The failure of The Globe, CTV and others to provide background for the earlier story is typical of what is so wrong with Big Media these days. This story wasn’t incomplete because of media cutbacks. It’s just lazy, puffery journalism.

What got me off on this rant were two excellent letters to the editor published in The Toronto Star.

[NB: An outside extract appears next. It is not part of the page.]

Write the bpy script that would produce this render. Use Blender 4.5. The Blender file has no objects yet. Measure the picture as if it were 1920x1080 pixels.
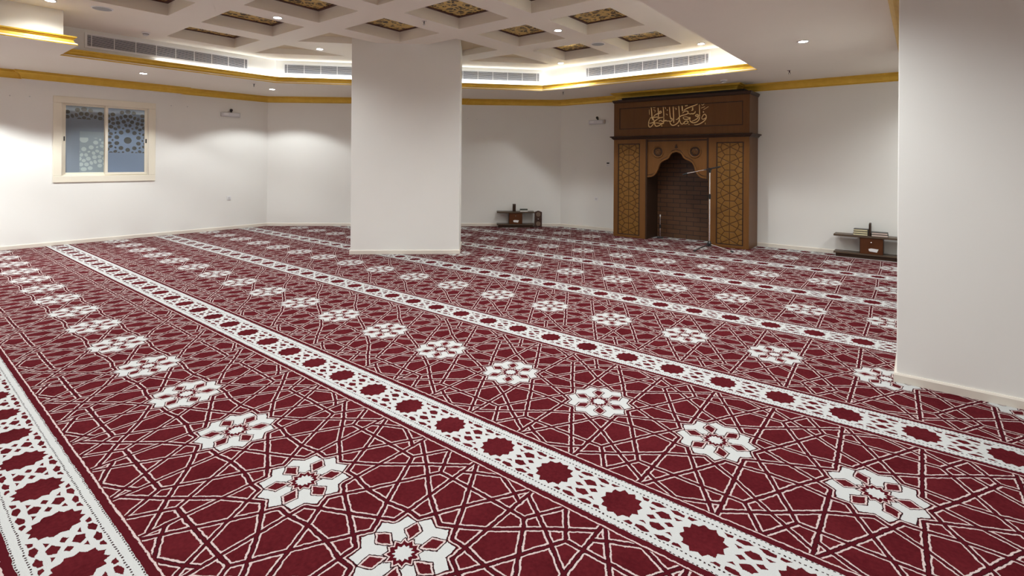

When we have to go to the letters page to get the interesting facts about the news, it’s no wonder people do not trust mainstream media.

Reader’s Letters | The Toronto Star
Re: GM to create 750 high-tech jobs, June 11

READER LETTER #1:

Has General Motors of Canada forgotten that only seven years ago the governments of Canada, Ontario and the U.S. saved it from oblivion when decades of prodigiously arrogant mismanagement inevitably resulted in their bankruptcy?

Are folks aware that even as the fate of Oshawa Assembly is in the balance, GM is investing billions of dollars in ramping up Mexican production?

Do people know that post-bankruptcy GM has already displayed astonishing hubris by becoming the first of the Detroit three automakers to import cars made in China for Canadian and U.S. consumption in the form of the new Buick Envision?

While I am displeased that companies like Nissan, Mazda, Subaru, Hyundai/Kia and VW account for a massive chunk of Canadian auto sales without making a single car here they nonetheless never came begging for our tax dollars.

From the other side, one can understand the natural temptation of paying manufacturing wages in pesos rather than loonies, which has been the predictable and predicted consequence of the rise of NAFTA and the demise of the Canada-U.S. Auto Pact, but GM really is a special case.

Finally, if GM’s Oshawa plant is to continue pumping out cars and providing middle class jobs you can brace yourself for a big dollop of corporate welfare factoring into the equation.

Without meaningful trade borders and true national sovereignty transnational bastions of “free enterprise” like GM really have our political leaders over a barrel as competing jurisdictions outbid one another with massive taxpayer subsidies designed to lure investment or simply retain the remnants of our industrial core.

~ Mike Vorobej, Ottawa

READER LETTER #2:

Before Justin Trudeau and Kathleen Wynne get too excited about the 700 jobs coming to Oshawa and area, let’s review what has happened over the last decade at GM.

First of all, we lent GM just over $12 billion after the 2008 crash and Stephen Harper sold it for a $3.5 billion loss to Canadian taxpayers.

Secondly, we have lost 20,000 manufacturing jobs at GM in Oshawa since 2003. Why were no job guarantees written into the deal when we gave GM billions of dollars?

Third, and most insulting, GM announced at the press conference it would go to Silicon Valley to recruit the workers for the Oshawa GM jobs.

So, in conclusion, we have lost $3.5 billion to GM, lost about 20,000 good high-paying manufacturing jobs at GM in Oshawa and now they have announced they will go to another country to recruit workers for those jobs.

Why exactly are Mr. Trudeau and Ms Wynne celebrating?